The FSC on Friday said that talks with Carlyle on technical details of the deal were going smoothly and it expected Carlyle to submit its investment proposal for government approval next week.

The private equity firm in November expressed its interest in acquiring ASE at T$39 a share and said Jason Chang, ASE’s single largest shareholder and chairman, had already agreed to roll his 18.4 per cent stake into a Carlyle-controlled holding company that would own ASE.

Wu Tang-Chieh, head of Taiwan’s Securities and Futures Bureau, said on Friday: “Carlyle has already set up a local company in Taiwan which according to its plans would merge with ASE.”

Susan Chang, deputy chairwoman of the FSC, said: “Our understanding from our talks with Carlyle is that they will apply for approval with the [cabinet-level] Investment Commission next week.”

A source familiar with the situation confirmed that the deal was moving forward. “This is the first transaction of this type in Taiwan,” he said. “The key is that they are showing a welcoming attitude, and there’s no more than a little fine-tuning around the edges regarding technical details.”

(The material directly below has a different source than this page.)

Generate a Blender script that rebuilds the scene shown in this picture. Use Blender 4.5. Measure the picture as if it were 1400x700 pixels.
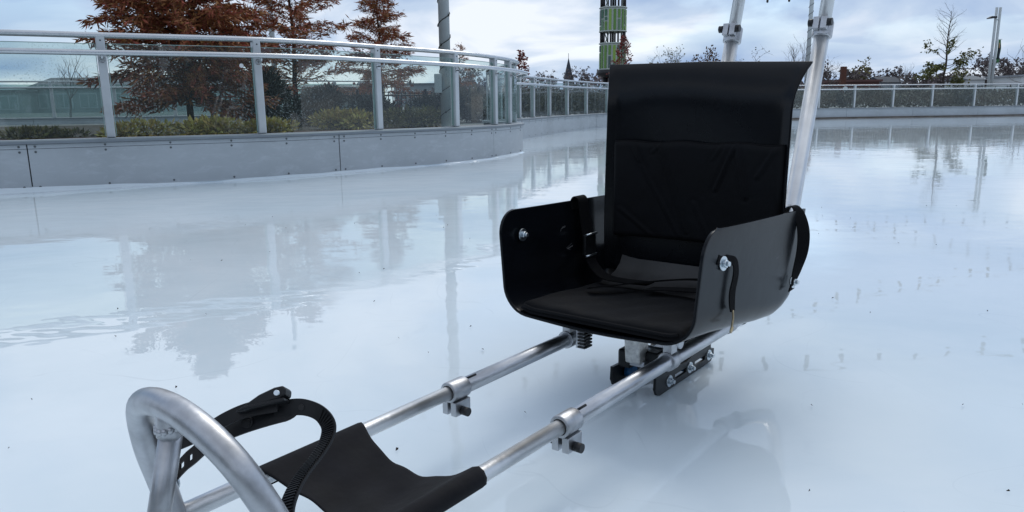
import bpy, bmesh, math, random
import numpy as np
from mathutils import Vector, Matrix
R = math.radians
random.seed(7); RNG = np.random.default_rng(7)
for o in list(bpy.data.objects): bpy.data.objects.remove(o)
scene = bpy.context.scene
COL = scene.collection

# ------------------------------------------------------------------ camera
cam_d = bpy.data.cameras.new('camera'); cam = bpy.data.objects.new('camera', cam_d); COL.objects.link(cam)
cam_d.sensor_width = 36.0; cam_d.lens = 36.0 * 1015 / 1400
cam_d.clip_start = 0.05; cam_d.clip_end = 3000
cam.location = (0, 0, 0.6)
cam.matrix_world = (Matrix.Translation((0, 0, 0.6)) @ Matrix.Rotation(R(90 - 11.62), 4, 'X') @ Matrix.Rotation(R(-0.65), 4, 'Z'))
scene.camera = cam

# ------------------------------------------------------------------ sky and sun
SUN_EL, SUN_AZ = R(48), R(20)      # azimuth clockwise from +Y : beyond the seat, veiled by cloud
world = bpy.data.worlds.new('World'); scene.world = world; world.use_nodes = True
wt = world.node_tree; wn = wt.nodes; wl = wt.links
for n in list(wn): wn.remove(n)
def WN(t, **k):
    n = wn.new(t)
    for a, b in k.items(): setattr(n, a, b)
    return n
out = WN('ShaderNodeOutputWorld'); bg = WN('ShaderNodeBackground'); bg.inputs[1].default_value = 0.122
sky = WN('ShaderNodeTexSky', sky_type='NISHITA', sun_disc=False)
sky.sun_elevation = SUN_EL; sky.sun_rotation = SUN_AZ; sky.dust_density = 0.4; sky.air_density = 1.0
tc = WN('ShaderNodeTexCoord'); sep = WN('ShaderNodeSeparateXYZ'); wl.new(tc.outputs['Generated'], sep.inputs[0])
zz = WN('ShaderNodeMath', operation='ABSOLUTE'); wl.new(sep.outputs[2], zz.inputs[0])
za = WN('ShaderNodeMath', operation='ADD'); wl.new(zz.outputs[0], za.inputs[0]); za.inputs[1].default_value = 0.22
dv = WN('ShaderNodeCombineXYZ')
for i in (0, 1):
    d = WN('ShaderNodeMath', operation='DIVIDE'); wl.new(sep.outputs[i], d.inputs[0]); wl.new(za.outputs[0], d.inputs[1]); wl.new(d.outputs[0], dv.inputs[i])
n1 = WN('ShaderNodeTexNoise'); n1.inputs['Scale'].default_value = 0.62; n1.inputs['Detail'].default_value = 7; n1.inputs['Roughness'].default_value = 0.52; n1.inputs['Distortion'].default_value = 0.35
mp = WN('ShaderNodeMapping'); mp.inputs['Location'].default_value = (3.1, 1.7, 0); mp.inputs['Scale'].default_value = (1.0, 1.0, 1)
wl.new(dv.outputs[0], mp.inputs[0]); wl.new(mp.outputs[0], n1.inputs['Vector'])
r1 = WN('ShaderNodeValToRGB'); r1.color_ramp.elements[0].position = 0.34; r1.color_ramp.elements[1].position = 0.49; wl.new(n1.outputs[0], r1.inputs[0])
n2 = WN('ShaderNodeTexNoise'); n2.inputs['Scale'].default_value = 1.15; n2.inputs['Detail'].default_value = 8; n2.inputs['Roughness'].default_value = 0.5; n2.inputs['Distortion'].default_value = 0.4
mp2 = WN('ShaderNodeMapping'); mp2.inputs['Location'].default_value = (8.3, -2.2, 4); mp2.inputs['Scale'].default_value = (1.0, 0.9, 1); wl.new(dv.outputs[0], mp2.inputs[0]); wl.new(mp2.outputs[0], n2.inputs['Vector'])
r2 = WN('ShaderNodeValToRGB'); e = r2.color_ramp.elements
e[0].position = 0.36; e[0].color = (2.3, 3.25, 5.0, 1); e[1].position = 0.60; e[1].color = (6.2, 6.6, 7.2, 1)
m = e.new(0.5); m.color = (3.85, 4.7, 5.95, 1); wl.new(n2.outputs[0], r2.inputs[0])
mixw = WN('ShaderNodeMixRGB'); hzr = WN('ShaderNodeMapRange'); hzr.inputs[1].default_value = 0.20; hzr.inputs[2].default_value = 0.05; wl.new(zz.outputs[0], hzr.inputs[0]); mxf = WN('ShaderNodeMath', operation='MAXIMUM'); wl.new(r1.outputs[0], mxf.inputs[0]); wl.new(hzr.outputs[0], mxf.inputs[1]); wl.new(mxf.outputs[0], mixw.inputs[0]); wl.new(sky.outputs[0], mixw.inputs[1]); wl.new(r2.outputs[0], mixw.inputs[2])
wl.new(mixw.outputs[0], bg.inputs[0]); wl.new(bg.outputs[0], out.inputs[0])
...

As private equity funds are showing strong interest in Taiwan, the FSC and other government institutions are working on new rules to regulate the industry better. But the regulator is reluctant to introduce restrictions on the ASE deal individually.

Ms Chang said that the new rules, which would then apply to all future private equity deals, were likely to require the target companies to keep their debt ratios below a certain ceiling post-buy-out.

Carlyle declined to comment. Goldman Sachs, which advises Carlyle on the transaction, also declined to comment.